Centro de Montevideo. Marzo, 2017.
Me entran las ganas dos cuadras
antes de llegar al puesto. Encima me baje un termo de mate durante la mañana y no
me dio el tiempo de meterle nada al estómago. Apenas una café con leche
tempranísimo, cuando aún tenía la almohada pegada al rostro y lagañas en los
ojos. Entonces la panza me chilla. Voy
avanzando por las veredas céntricas, descuajaringadas, que sí o sí tengo que
mirar porque en la primera de cambio, piso en falso y ¡plaf!, vuelo con termo y
mate y todo.¡Ese aroma! Y la panza que no para de chillar.
Ese aroma de grasa calentándose
mientras la masa ya está redonda y con el agujerito en el medio, y que me trae los
recuerdos de aquella torta frita que quise comer en la tarde de lluvia de
verano y no pude porque justo me agarró de sopetón y no llevaba un mango encima
(sólo la radio diminuta y los auriculares enchufados a las orejas). La panza
sigue. Chilla. Pero ya estoy ahí. Las veo. Queda menos.
Veo esas manos que amasan hace
años. Hace cuatro que andamos por la vuelta, dice la doña de esas manos arrugadas
que hacen malabares con la masa y que, también, envuelven cuatros pastelitos de
membrillo en un par de servilletas para ese cliente de camisita y pantalón de
vestir, buen mozo (como decían antes las viejas), y después estiran más masa,
ahora, para una empanada rellena de carne para otro cliente, un veterano con
pinta de verdulero, bicicletero, ferretero, qué se yo. Esas manos. Qué manos. Tenemos
clientela en pila, cuenta el muchacho que acompaña a la doña y es el hijo.

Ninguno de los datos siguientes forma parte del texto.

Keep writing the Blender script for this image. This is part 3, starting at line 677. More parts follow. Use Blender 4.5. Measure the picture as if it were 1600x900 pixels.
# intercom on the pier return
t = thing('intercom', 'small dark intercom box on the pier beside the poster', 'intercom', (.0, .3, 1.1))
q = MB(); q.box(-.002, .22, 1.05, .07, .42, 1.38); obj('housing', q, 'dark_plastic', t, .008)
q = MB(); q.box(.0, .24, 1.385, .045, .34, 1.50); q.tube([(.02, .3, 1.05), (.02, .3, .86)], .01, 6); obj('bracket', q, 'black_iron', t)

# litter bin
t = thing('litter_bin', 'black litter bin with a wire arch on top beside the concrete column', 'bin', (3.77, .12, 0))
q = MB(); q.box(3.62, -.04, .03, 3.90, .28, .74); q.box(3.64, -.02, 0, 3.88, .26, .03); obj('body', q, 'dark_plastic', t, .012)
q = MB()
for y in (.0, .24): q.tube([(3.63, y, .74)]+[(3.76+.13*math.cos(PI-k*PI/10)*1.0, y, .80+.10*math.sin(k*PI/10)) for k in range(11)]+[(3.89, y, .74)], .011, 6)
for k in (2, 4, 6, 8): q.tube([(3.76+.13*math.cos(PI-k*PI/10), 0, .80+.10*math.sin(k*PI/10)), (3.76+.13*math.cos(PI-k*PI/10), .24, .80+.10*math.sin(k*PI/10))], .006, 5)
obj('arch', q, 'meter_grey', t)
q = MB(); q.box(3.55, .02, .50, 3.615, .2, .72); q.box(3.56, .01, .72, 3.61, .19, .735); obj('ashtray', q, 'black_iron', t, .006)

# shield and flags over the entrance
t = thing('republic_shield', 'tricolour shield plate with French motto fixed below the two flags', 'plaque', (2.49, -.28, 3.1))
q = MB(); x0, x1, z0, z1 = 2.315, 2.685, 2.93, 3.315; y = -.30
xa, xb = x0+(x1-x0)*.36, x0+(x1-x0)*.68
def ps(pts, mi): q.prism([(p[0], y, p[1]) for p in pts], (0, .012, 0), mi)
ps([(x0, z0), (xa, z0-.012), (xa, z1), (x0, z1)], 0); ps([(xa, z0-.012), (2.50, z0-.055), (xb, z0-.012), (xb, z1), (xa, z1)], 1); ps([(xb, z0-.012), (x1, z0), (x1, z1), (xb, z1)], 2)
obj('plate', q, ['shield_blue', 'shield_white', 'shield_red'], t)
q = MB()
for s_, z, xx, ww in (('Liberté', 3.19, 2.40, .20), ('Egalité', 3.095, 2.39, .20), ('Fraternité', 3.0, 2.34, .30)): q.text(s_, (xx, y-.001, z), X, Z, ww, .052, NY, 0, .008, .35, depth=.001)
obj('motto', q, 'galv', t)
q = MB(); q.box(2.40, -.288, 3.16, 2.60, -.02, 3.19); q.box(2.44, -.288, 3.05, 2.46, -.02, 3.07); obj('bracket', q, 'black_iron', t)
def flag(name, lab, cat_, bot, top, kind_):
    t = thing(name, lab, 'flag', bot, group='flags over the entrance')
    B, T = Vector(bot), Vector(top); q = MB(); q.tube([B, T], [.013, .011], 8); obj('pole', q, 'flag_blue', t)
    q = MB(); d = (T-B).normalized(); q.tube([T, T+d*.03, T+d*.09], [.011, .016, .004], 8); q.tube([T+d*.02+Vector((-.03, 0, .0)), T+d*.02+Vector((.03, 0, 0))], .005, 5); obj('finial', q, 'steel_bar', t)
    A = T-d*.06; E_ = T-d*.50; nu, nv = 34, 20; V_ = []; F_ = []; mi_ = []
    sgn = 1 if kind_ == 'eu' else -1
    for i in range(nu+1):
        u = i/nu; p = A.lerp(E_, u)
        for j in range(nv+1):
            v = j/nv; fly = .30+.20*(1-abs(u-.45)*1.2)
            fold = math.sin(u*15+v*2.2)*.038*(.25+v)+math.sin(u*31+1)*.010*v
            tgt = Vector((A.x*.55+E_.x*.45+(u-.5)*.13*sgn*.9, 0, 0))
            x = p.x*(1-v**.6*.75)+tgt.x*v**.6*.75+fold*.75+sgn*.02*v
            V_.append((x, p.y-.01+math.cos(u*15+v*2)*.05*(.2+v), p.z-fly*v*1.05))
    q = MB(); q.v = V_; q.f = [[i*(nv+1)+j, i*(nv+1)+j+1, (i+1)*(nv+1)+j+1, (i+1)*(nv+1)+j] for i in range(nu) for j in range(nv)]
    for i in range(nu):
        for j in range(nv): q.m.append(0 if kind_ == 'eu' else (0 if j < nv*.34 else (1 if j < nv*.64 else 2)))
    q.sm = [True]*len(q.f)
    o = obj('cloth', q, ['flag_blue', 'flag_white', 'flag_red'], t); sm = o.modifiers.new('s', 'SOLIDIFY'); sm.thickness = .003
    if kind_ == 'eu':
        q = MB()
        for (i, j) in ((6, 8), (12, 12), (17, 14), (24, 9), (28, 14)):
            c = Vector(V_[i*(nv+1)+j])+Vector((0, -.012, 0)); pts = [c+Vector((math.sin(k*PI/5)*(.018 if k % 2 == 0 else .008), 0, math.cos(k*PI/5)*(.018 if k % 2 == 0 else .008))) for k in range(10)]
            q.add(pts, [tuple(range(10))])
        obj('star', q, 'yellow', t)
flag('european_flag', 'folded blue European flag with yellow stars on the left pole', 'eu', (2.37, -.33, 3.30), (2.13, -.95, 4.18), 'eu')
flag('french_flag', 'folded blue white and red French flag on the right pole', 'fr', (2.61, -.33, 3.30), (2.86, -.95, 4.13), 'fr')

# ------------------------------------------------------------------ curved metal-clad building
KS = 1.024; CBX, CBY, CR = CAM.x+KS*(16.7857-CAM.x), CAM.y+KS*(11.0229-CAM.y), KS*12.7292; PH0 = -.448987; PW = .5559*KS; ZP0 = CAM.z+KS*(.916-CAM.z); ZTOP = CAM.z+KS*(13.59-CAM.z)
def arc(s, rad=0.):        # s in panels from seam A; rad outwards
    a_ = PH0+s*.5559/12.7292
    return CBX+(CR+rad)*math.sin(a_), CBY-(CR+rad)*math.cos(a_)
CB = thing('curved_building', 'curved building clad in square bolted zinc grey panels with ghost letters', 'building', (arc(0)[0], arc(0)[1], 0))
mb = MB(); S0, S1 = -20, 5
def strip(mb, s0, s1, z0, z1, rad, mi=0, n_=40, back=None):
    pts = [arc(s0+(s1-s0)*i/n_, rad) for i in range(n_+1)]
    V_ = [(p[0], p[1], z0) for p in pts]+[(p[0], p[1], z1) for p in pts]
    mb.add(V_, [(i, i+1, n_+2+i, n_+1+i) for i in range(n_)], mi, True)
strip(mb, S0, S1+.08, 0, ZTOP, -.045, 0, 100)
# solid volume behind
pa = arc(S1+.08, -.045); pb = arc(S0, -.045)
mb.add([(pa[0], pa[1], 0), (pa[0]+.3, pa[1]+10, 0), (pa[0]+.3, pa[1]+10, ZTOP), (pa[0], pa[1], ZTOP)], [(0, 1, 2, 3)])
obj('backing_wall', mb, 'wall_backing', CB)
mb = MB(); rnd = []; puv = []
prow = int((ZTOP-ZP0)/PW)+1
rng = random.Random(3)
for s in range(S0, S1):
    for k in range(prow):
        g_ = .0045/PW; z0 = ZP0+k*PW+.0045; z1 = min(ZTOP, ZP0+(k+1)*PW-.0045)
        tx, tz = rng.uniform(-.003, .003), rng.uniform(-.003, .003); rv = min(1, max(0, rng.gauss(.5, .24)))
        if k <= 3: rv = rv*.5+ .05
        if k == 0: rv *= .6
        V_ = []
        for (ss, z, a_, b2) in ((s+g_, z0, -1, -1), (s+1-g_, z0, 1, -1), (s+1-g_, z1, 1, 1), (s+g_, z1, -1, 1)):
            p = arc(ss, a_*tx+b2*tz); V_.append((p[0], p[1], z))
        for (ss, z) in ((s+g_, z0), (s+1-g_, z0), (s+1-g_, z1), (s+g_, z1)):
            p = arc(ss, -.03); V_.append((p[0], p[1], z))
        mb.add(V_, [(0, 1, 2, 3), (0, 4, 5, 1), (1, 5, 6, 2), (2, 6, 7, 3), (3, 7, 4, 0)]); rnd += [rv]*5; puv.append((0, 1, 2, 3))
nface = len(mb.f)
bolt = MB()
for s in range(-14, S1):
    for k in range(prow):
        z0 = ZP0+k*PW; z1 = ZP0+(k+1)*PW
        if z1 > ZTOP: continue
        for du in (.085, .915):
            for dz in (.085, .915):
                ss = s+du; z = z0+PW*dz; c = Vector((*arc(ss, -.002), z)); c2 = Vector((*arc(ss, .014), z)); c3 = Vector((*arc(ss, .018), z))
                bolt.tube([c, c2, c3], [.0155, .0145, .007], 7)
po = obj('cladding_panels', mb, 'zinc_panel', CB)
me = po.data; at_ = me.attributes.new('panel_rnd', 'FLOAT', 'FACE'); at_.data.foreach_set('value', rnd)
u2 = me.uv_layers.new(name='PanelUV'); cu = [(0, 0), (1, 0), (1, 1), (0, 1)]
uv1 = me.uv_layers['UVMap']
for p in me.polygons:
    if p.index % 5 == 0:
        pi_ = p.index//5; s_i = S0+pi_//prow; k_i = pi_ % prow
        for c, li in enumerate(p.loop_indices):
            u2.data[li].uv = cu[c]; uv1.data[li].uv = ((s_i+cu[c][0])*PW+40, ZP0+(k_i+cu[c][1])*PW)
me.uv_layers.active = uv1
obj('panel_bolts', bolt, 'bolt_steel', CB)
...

Y estoy
ahí mirando y escuchando. La panza chilla. Los ojos de ella se revolean entre
la torta frita y la empanada que ya tiene forma y los bordes armados con un
tenedor. Son fritas, pero bien sequitas, dice la doña mirando de reojo y
levantando el índice derecho a los tres que esperamos. Y entre los tres nos
miramos cuando la doña repite que las empanadas son bien sequitas mientras uno
espera que la torta se cocine de una vez. El aroma se potencia. La clientela
también. Y la panza no da más.
Los viernes estamos en la otra
esquina, sigue el muchacho –que seguro tiene menos años de los que aparenta–para
que no nos olvidemos. Por la feria, se justifica. La de los martes se muda de
cuadra los viernes. A Canelones y Wilson Ferreira Aldunate. Así que camina una
cuadra más, sólo una, y no te pierdas la torta frita. Entonces los viernes se
pegan un madrugón. “Desde tempranito estamos”. Y venden bien. Cada tanto se
instalan en el Parque Rodó, también, y cuando renacen las semanas criollas en
el Prado, no para de hablar el pibe que de flaco no tiene nada, mientras me
agarro la panza. “Estuvimos un par de años en Mercedes y Convención, pero
pusieron un gimnasio y el dueño se quejó del olor”, siguió cuando mis ojos se
calvaban en la masa redonda que tomaba color y empezaba a inflarse como un
globo. Pero “estos días de mucho calor no”, porque no hay torta que se aguante
ni cuerpo que soporte una olla de grasa
ardiendo, al lado.
–¿Vos sos vecina?, porque nunca
te vi por acá– me pregunta. Le digo que sí, que hace poco me mudé. Ella me mira
sobre los lentes que se apoyan en la punta de su nariz y sonríe.
–¿Le pones azúcar?
–No, no– la prefiero así, como
sale de la olla. Calentita, apenas tostadita. Y arranco de nuevo por esas
veredas céntricas descuajaringadas envuelta en el aroma a grasa, con el mate en
una mano y el termo debajo de un brazo y pegado al pecho, la cartera que me
cruza el cuerpo, la bolsa del mandado en la otra mano, la cabeza que me estalla
y la torta frita caliente, inflada y crocante. Y mi panza ya no chilla.